Rishi Vora and Praveen Poreddy of the brokerage highlight that the current profitability is not sustainable in the medium term, and margin recovery is completely priced in. The stock is trading at 16 times its estimated FY25 consolidated earnings per share. This is expensive as the business is unable to generate returns higher than the cost of capital over the cycle, say the analysts.
While margin gains on the back of falling raw material prices should benefit the company, the Street will also track the demand trajectory across its product segments. The replacement segment of the truck and bus sector in India is witnessing strong recovery with double digit growth over the last few months.
The passenger car radial (replacement) business, however, remains muted currently though this could improve going ahead, given the robust volume growth trends in the passenger vehicle industry.

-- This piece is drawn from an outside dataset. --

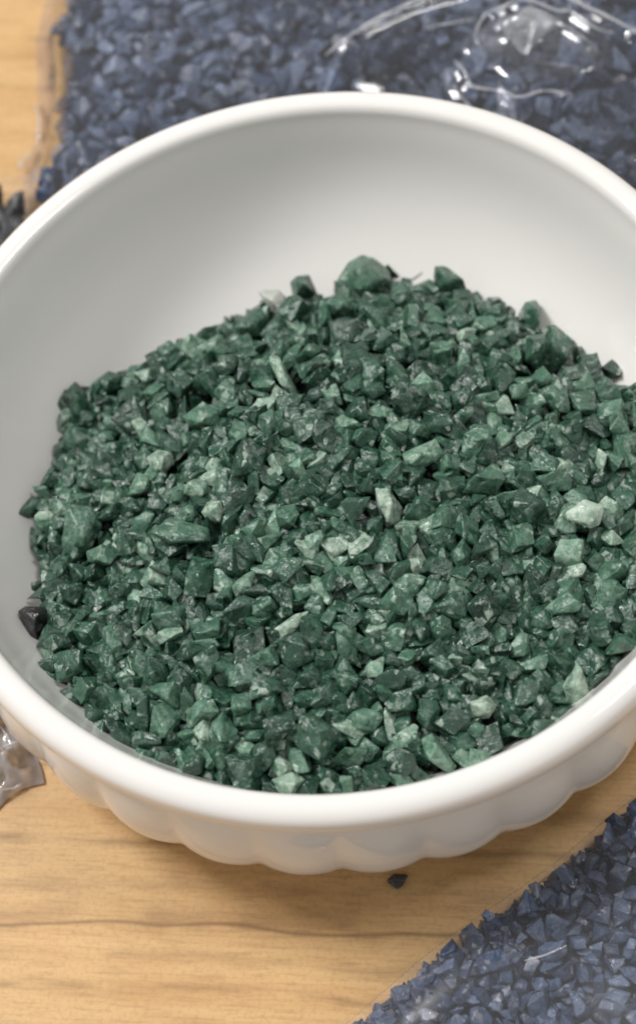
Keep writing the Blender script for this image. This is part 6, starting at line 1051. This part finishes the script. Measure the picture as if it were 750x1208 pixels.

Demand trends from the car and truck makers (original equipment business) remains positive.
Though the company expects the India business to register a mid-high single digit growth in FY24, demand conditions in Europe are expected to be sluggish. While the company is outperforming the sector in that market, sales growth for the geography could remain flattish this year.
Even as the company has lost market share by 100 basis points in the Indian truck and bus tyre segment, it has indicated that it will not resort to aggressive price cuts to gain share. Given the current capacity utilisation of 75-80 per cent and debottlenecking efforts, it won’t require large capacities before FY26 and capex intensity is expected to reduce.
While lower raw material cost is the biggest driver of profitability, higher share of the premium tyre segment -- both in the European and Indian operations -- would help it register margin expansion. Investors can consider the stock on further corrections.